Melakukan pemilahan sampah kering memang bukan hal yang mudah, terutama bagi masyarakat Wonokromo. Selain memerlukan kemauan yang kuat dan kekompakkan dari seluruh masyarakatnya, Wonokromo menghadapi persoalan lain. Padatnya perkampungan dan tidak adanya lahan kosong membuat para kader Wonokromo harus berpikir ekstra untuk mencari tempat sementara sebelum sampah kering yang telah dipilah masyarakat dijual ke tukang lapak.
Pada awalnya mereka menyimpan sampah kering di teras rumah beberapa kader. Namun masalah kembali muncul di musim penghujan. Sampah kering yang telah siap jual menjadi basah dan akibatnya sampah kering jadi tidak laku.

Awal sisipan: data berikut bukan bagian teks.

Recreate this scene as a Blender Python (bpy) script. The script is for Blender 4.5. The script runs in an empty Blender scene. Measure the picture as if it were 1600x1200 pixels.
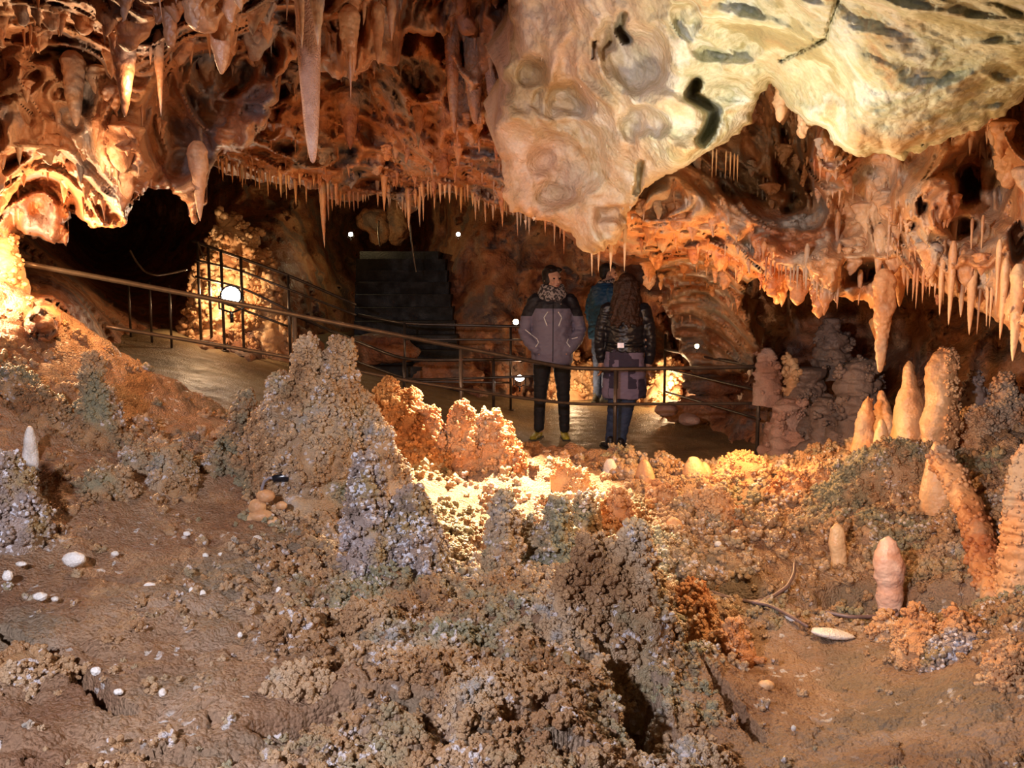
import bpy, bmesh, math, random
import numpy as np
from mathutils import Vector, Matrix
from mathutils.bvhtree import BVHTree

C = bpy.context.scene.collection
RNG = np.random.RandomState(7)
random.seed(7)
F_PX = 1400.0
CAM = np.array([0.0, 0.0, 1.62])
PITCH = math.radians(6.8)
FWD = np.array([0, math.cos(PITCH), -math.sin(PITCH)])
UP = np.array([0, math.sin(PITCH), math.cos(PITCH)])
RIGHT = np.array([1.0, 0, 0])

def P(px, py, t):
    """world point on the sight line through a photograph position, t metres ahead"""
    px = np.asarray(px, float); py = np.asarray(py, float); t = np.asarray(t, float)
    d = ((px-800)/F_PX)[..., None]*RIGHT + ((600-py)/F_PX)[..., None]*UP + FWD
    return CAM + t[..., None]*d

def proj(W):
    d = W-CAM
    t = d@FWD
    return 800+F_PX*(d@RIGHT)/t, 600-F_PX*(d@UP)/t, t

# ---------------------------------------------------------------- noise
def _hash(ix, iy, iz, s):
    h = (ix.astype(np.int64)*374761393 + iy.astype(np.int64)*668265263 + iz.astype(np.int64)*2147483647 + s*974634777) & 0xffffffff
    h = ((h ^ (h >> 13))*1274126177) & 0xffffffff
    h = ((h ^ (h >> 16))*2246822519) & 0xffffffff
    return h ^ (h >> 15)

def noise(p, s=0):
    p = np.asarray(p, float); f = np.floor(p); r = p-f; f = f.astype(np.int64)
    u = r*r*r*(r*(r*6-15)+10)
    out = 0
    for dx in (0, 1):
        for dy in (0, 1):
            for dz in (0, 1):
                h = _hash(f[:, 0]+dx, f[:, 1]+dy, f[:, 2]+dz, s)
                gx = (h & 1023)/511.5-1; gy = ((h >> 10) & 1023)/511.5-1; gz = ((h >> 20) & 1023)/511.5-1
                d = gx*(r[:, 0]-dx)+gy*(r[:, 1]-dy)+gz*(r[:, 2]-dz)
                w = (u[:, 0] if dx else 1-u[:, 0])*(u[:, 1] if dy else 1-u[:, 1])*(u[:, 2] if dz else 1-u[:, 2])
                out = out+w*d
    return out*1.3

def fbm(p, o=4, s=0, g=0.5):
    a = 1.0; out = 0; n = 0
    for i in range(o):
        out = out+a*noise(p*(2.03**i)+i*7.3, s+i); n += a; a *= g
    return out/n*1.4

def worley(p, s=0):
    p = np.asarray(p, float); f = np.floor(p).astype(np.int64)
    f1 = np.full(len(p), 9.0); f2 = np.full(len(p), 9.0); hid = np.zeros(len(p))
    for dx in (-1, 0, 1):
        for dy in (-1, 0, 1):
            for dz in (-1, 0, 1):
                cx = f[:, 0]+dx; cy = f[:, 1]+dy; cz = f[:, 2]+dz
                h = _hash(cx, cy, cz, s)
                qx = cx+(h & 1023)/1023.; qy = cy+((h >> 10) & 1023)/1023.; qz = cz+((h >> 20) & 1023)/1023.
                d = np.sqrt((qx-p[:, 0])**2+(qy-p[:, 1])**2+(qz-p[:, 2])**2)
                m = d < f1
                f2 = np.where(m, f1, np.minimum(f2, d)); f1 = np.where(m, d, f1)
                hid = np.where(m, (h & 4095)/4095., hid)
    return f1, f2, hid

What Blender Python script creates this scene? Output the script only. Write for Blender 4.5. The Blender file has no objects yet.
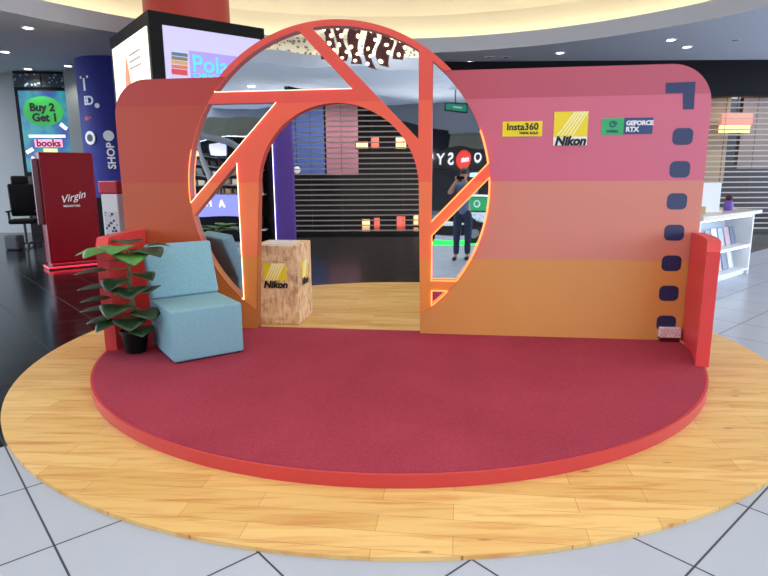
import bpy, bmesh, math, random
from math import sin, cos, tan, radians, pi, sqrt, atan2, hypot
from mathutils import Vector, Matrix
random.seed(7)
SC = bpy.context.scene
COL = SC.collection

# ------------------------------------------------------------------ camera
F, PITCH, H, ROLL = 577.0, radians(10.9), 1.6, radians(.35)
cd = bpy.data.cameras.new('camera'); cam = bpy.data.objects.new('camera', cd); COL.objects.link(cam)
cd.sensor_width = 36; cd.lens = 36 * F / 768; cd.clip_start = 0.05; cd.clip_end = 200
cam.location = (0, 0, H); cam.rotation_euler = (Matrix.Rotation(pi / 2 - PITCH, 3, 'X') @ Matrix.Rotation(-ROLL, 3, 'Z')).to_euler(); SC.camera = cam

def ray(u, v):
    x0 = (u - 384) / F; y0 = (288 - v) / F
    x = x0 * cos(ROLL) + y0 * sin(ROLL); y = -x0 * sin(ROLL) + y0 * cos(ROLL)
    return Vector((x, cos(PITCH) + y * sin(PITCH), -sin(PITCH) + y * cos(PITCH)))
def at(u, v, Y):                       # point seen at (u, v) standing at distance Y
    d = ray(u, v); return Vector((0, 0, H)) + d * (Y / d.y)
def un(u, v, z):                       # point seen at (u, v) at height z
    d = ray(u, v); return Vector((0, 0, H)) + d * ((z - H) / d.z)

# ------------------------------------------------------------------ the stage wall's frame
A = radians(7.4)
O = Vector((0.09, 5.4782, 0.1)); S = Vector((cos(A), -sin(A), 0)); N = Vector((sin(A), cos(A), 0))
M0 = O + N * 0.045
def mir(p):                            # where a thing stands that is seen in the mirrors
    p = Vector(p); return p - N * (2 * ((p - M0).dot(N)))
def V(u, v, Y): return mir(at(u, v, Y))

# ------------------------------------------------------------------ materials
def lin(c):
    return tuple(((x / 255) / 12.92 if x / 255 <= .04045 else ((x / 255 + .055) / 1.055) ** 2.4) for x in c[:3]) + (1,)
def mat(name, c, rough=.5, metal=0, emit=0, spec=.5, noise=0, nscale=8, bump=0, bscale=60, ior=1.5):
    m = bpy.data.materials.new(name); m.use_nodes = True
    nt = m.node_tree; b = nt.nodes['Principled BSDF']
    b.inputs['Base Color'].default_value = lin(c); b.inputs['Roughness'].default_value = rough
    b.inputs['Metallic'].default_value = metal; b.inputs['Specular IOR Level'].default_value = spec
    b.inputs['IOR'].default_value = ior
    if emit:
        b.inputs['Emission Color'].default_value = lin(c); b.inputs['Emission Strength'].default_value = emit
    if noise or bump:
        tc = nt.nodes.new('ShaderNodeTexCoord')
    if noise:
        n = nt.nodes.new('ShaderNodeTexNoise'); n.inputs['Scale'].default_value = nscale; n.inputs['Detail'].default_value = 4
        nt.links.new(tc.outputs['Object'], n.inputs['Vector'])
        r = nt.nodes.new('ShaderNodeValToRGB'); l = lin(c)
        r.color_ramp.elements[0].position = .3; r.color_ramp.elements[1].position = .7
        r.color_ramp.elements[0].color = tuple(x * (1 - noise) for x in l[:3]) + (1,)
        r.color_ramp.elements[1].color = tuple(min(1, x * (1 + noise)) for x in l[:3]) + (1,)
        nt.links.new(n.outputs['Fac'], r.inputs['Fac']); nt.links.new(r.outputs['Color'], b.inputs['Base Color'])
    if bump:
        n2 = nt.nodes.new('ShaderNodeTexNoise'); n2.inputs['Scale'].default_value = bscale; n2.inputs['Detail'].default_value = 3
        nt.links.new(tc.outputs['Object'], n2.inputs['Vector'])
        bp = nt.nodes.new('ShaderNodeBump'); bp.inputs['Strength'].default_value = bump; bp.inputs['Distance'].default_value = .01
        nt.links.new(n2.outputs['Fac'], bp.inputs['Height']); nt.links.new(bp.outputs['Normal'], b.inputs['Normal'])
    return m
def nd(m, t): return m.node_tree.nodes.new(t)
def lk(m, a, b): m.node_tree.links.new(a, b)
def bsdf(m): return m.node_tree.nodes['Principled BSDF']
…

Akhirnya mereka berinisiatif untuk membangun “Rumah Sampah Kering”. Dananya didapat dari hasil penjualan sampah kering yang mencapai 4 juta rupiah. Untuk mewujudkan rumah tersebut, mereka harus menunggu selama 3 tahun.
Kini mereka tak lagi bingung menyimpan sampah keringnya. Sejak akhir tahun 2008, rumah tersebut sudah bisa digunakan. Bahkan, arisan kader pun juga dilakukan di rumah tersebut.

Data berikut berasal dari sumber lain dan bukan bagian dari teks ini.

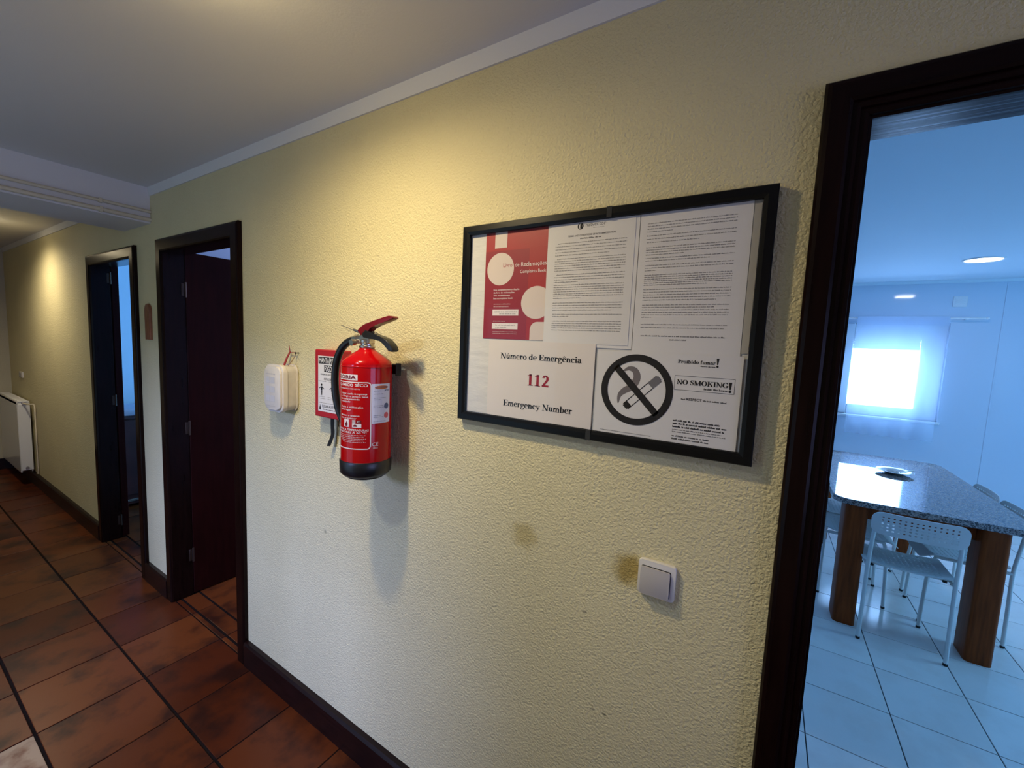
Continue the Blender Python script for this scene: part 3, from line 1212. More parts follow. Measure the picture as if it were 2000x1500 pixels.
def sheet(name, x0, x1, z0, z1, y, m, label, cat, curl=0.0):
    mb = MB()
    mb.box(x0, x1, y, y + 0.0005, z0, z1)
    o = mb.build(name, m)
    return tag(o, label, cat)


# red complaints-book poster
Y = -0.0118
po = sheet('complaints_book_poster', -0.6765, -0.4840, 1.5975, 1.8785, Y, M['poster_red'], 'red poster with pale circles about the complaints book inside the black frame', 'poster')
p = Print().quad(-0.6765, -0.540, 1.5975, 1.83)
p.plane('deep_red_panel', M['poster_deep'], po, Y, 0.0001)
p = Print().quad(-0.6475, -0.609, 1.8375, 1.8785)
p.disc(-0.6275, 1.7825, 0.0425, 0.0425, 40)
p.disc(-0.5140, 1.6930, 0.0445, 0.0415, 40, clip=(-1, -0.4842, 0, 3))
p.polys.append([(-0.529, 1.5976), (-0.4842, 1.5976), (-0.4842, 1.644)] + [(-0.507 + 0.0, 1.644)] + [(-0.509 - 0.020 * math.sin(math.radians(a)), 1.624 + 0.020 * math.cos(math.radians(a))) for a in range(0, 91, 15)])
p.plane('pale_shapes', M['poster_pink'], po, Y, 0.0002)
p = Print().text('de Reclamações', -0.4895, 1.7862, width=0.0925, cap=0.0105, align='r')
p.text('Complaints Book', -0.4900, 1.7690, width=0.0755, cap=0.0082, align='r')
for k, s in enumerate(('Este estabelecimento dispõe', 'de livro de reclamações', 'This establishment', 'has a complaints book')):
    p.text(s, -0.6465, 1.7262 - 0.0075 * k, width=(0.081, 0.066, 0.053, 0.062)[k], cap=0.0042, bold=0.01)
rn = random.Random(3)
p.words(-0.6445, -0.592, 1.6895, 0.0018, rn)
p.words(-0.6445, -0.596, 1.6825, 0.0018, rn)
p.words(-0.6445, -0.606, 1.6440, 0.0018, rn)
p.words(-0.6450, -0.567, 1.6162, 0.0014, rn)
p.words(-0.6450, -0.567, 1.6112, 0.0014, rn)
p.quad(-0.6475, -0.5655, 1.6600, 1.6760)
p.quad(-0.6475, -0.5660, 1.6240, 1.6400)
p.plane('white_lettering', M['white_print'], po, Y, 0.0003)
p = Print().text('Livro', -0.6180, 1.7868, width=0.0275, cap=0.0105)
p.plane('dark_lettering', M['ink_red'], po, Y, 0.0003)
p = Print()
for rowset in (((1.6690, -0.642, -0.570), (1.6632, -0.625, -0.575)), ((1.6335, -0.637, -0.574), (1.6278, -0.637, -0.602))):
    p = Print()
    for v, a, b in rowset:
        p.words(a, b, v, 0.0022, rn, bold=0.1)
    p.plane('address_lettering', M['ink_grey'], po, Y, 0.0004)['kind'] = 'stuff'

# two typed pages
Y = -0.0126
pu = sheet('under_sheet', -0.478, -0.2640, 1.5850, 1.8780, Y, M['paper'], 'blank white sheet peeping out behind the typed page with the letterhead', 'paper')
Y = -0.0134
pg1 = sheet('typed_page', -0.4880, -0.2725, 1.5925, 1.8785, Y, M['paper'], 'typed white page of terms with a small round letterhead logo at its top', 'paper')
p = Print()
p.ring(-0.4035, 1.8690, 0.0075, 0.0078, 0.0030, 0.0012)
p.quad(-0.4045, -0.3995, 1.8635, 1.8745)
p.plane('logo_mark', M['ink'], pg1, Y, 0.0002)
p = Print().text('natvector', -0.3905, 1.8668, width=0.049, cap=0.0085)
p.words(-0.372, -0.345, 1.8622, 0.0010, rn)
p.text('TERMS AND CONDITIONS OF ACCOMMODATION', -0.376, 1.8462, width=0.117, cap=0.0038, align='c', bold=0.02)
p.words(-0.403, -0.351, 1.8392, 0.0026, rn, bold=0.2)
paras = [(1.8315, 1.8035, 5, 0.78), (1.7950, 1.7670, 6, 0.95), (1.7573, 1.7395, 4, 0.36), (1.7326, 1.7010, 7, 0.42), (1.6895, 1.6720, 4, 0.85), (1.6620, 1.6570, 2, 0.25), (1.6455, 1.6235, 5, 0.99)]
for za, zb, n, last in paras:
    for k in range(n):
        z = za + (zb - za) * k / max(1, n - 1)
        p.words(-0.466 + (0.006 if k == 0 and za > 1.75 else 0), -0.2910, z, 0.0017, rn, last if k == n - 1 else 1.0, bold=0.05)
p.plane('typed_lines', M['ink_grey'], pg1, Y, 0.0002)['kind'] = 'stuff'
pg2 = sheet('typed_page', -0.2625, -0.0480, 1.5800, 1.8785, -0.0130, M['paper'], 'typed white page of numbered rules at the top right inside the black frame', 'paper')
p = Print()
paras = [(1.8560, 1.8385, 4, 0.30), (1.8300, 1.8160, 3, 0.62), (1.8050, 1.7895, 4, 0.45), (1.7822, 1.7770, 2, 0.75), (1.7670, 1.7560, 3, 0.14), (1.7465, 1.7250, 6, 0.73), (1.7155, 1.6925, 5, 0.85),
         (1.6820, 1.6770, 2, 0.84), (1.6715, 1.6555, 4, 0.12), (1.6400, 1.6330, 2, 0.97)]
for za, zb, n, last in paras:
    for k in range(n):
        z = za + (zb - za) * k / max(1, n - 1)
        p.words(-0.2465, -0.0745, z, 0.0017, rn, last if k == n - 1 else 1.0, bold=0.05)
p.words(-0.2450, -0.0790, 1.6150, 0.0021, rn, bold=0.25)
p.words(-0.1840, -0.1500, 1.6075, 0.0021, rn, bold=0.25)
p.plane('typed_lines', M['ink_grey'], pg2, -0.0130, 0.0002)['kind'] = 'stuff'
ts = MB().box(-0.0470, -0.0345, -0.0124, -0.0119, 1.586, 1.877).build('tape_strip', mat('grey_tape', (0.42, 0.40, 0.37), 0.6))
tag(ts, 'narrow grey tape strip along the right edge inside the black frame', 'tape')

# emergency number notice
Y = -0.0142
en = sheet('emergency_notice', -0.6530, -0.3475, 1.3890, 1.5935, Y, M['paper_cream'], 'white emergency number notice with red 112 at the lower left inside the frame', 'notice')
p = Print().serif('Número de Emergência', -0.6135, 1.5462, 0.2335, 0.0150)
p.serif('Emergency Number', -0.5990, 1.4195, 0.2015, 0.0160)
p.plane('black_lettering', M['ink'], en, Y, 0.0002)
p = Print().serif('112', -0.5275, 1.4800, 0.0645, 0.0295)
p.plane('red_numerals', M['ink_red'], en, Y, 0.0002)

# no smoking notice
Y = -0.0150
ns = sheet('no_smoking_notice', -0.3405, -0.0400, 1.3890, 1.5800, Y, M['paper'], 'white no smoking notice with a crossed-out cigarette at the lower right inside the frame', 'notice')
CX, CZ = -0.2468, 1.4944
p = Print().ring(CX, CZ, 0.0800, 0.0800, 0.0152, 0.0152, 0, 360, 72)
ang = math.radians(-46)
dx, dz = math.cos(ang), math.sin(ang)
p.line((CX - dx * 0.070, CZ - dz * 0.070), (CX + dx * 0.070, CZ + dz * 0.070), 0.0150)
p.plane('prohibition_ring', M['ink'], ns, Y, 0.0006)


def cig(u, v):
    a = math.radians(45)
    c0, c1 = CX + 0.013, CZ - 0.006
    return (c0 + u * math.cos(a) - v * math.sin(a), c1 + u * math.sin(a) + v * math.cos(a))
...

Selain itu, dengan adanya rumah sampah kering ini, maka para kader lebih mudah memperoleh bahan-bahan seperti plastik bekas sabun cair, kopi, bungkus mi instan, sedotan, dan lain-lain. Bahan-bahan tersebut diperlukan untuk bahan baku pembuatan kerajinan tangan daur ulang seperti tas, taplak meja, tudung saji, dll. Sehingga mereka bisa memenuhi pesanan yang datang. Selain itu, kerajinan-kerajinan hasil karya para kader ini bisa dijual kepada para tamu yang berminat menjadikannya sebagai cindera mata. Selain menambah penghasilan buat kader, mereka juga bangga karena sudah berhasil merubah wajah Wonokromo dari daerah yang terkenal sangat kumuh menjadi tempat sarana belajar dan berbagi pengalaman.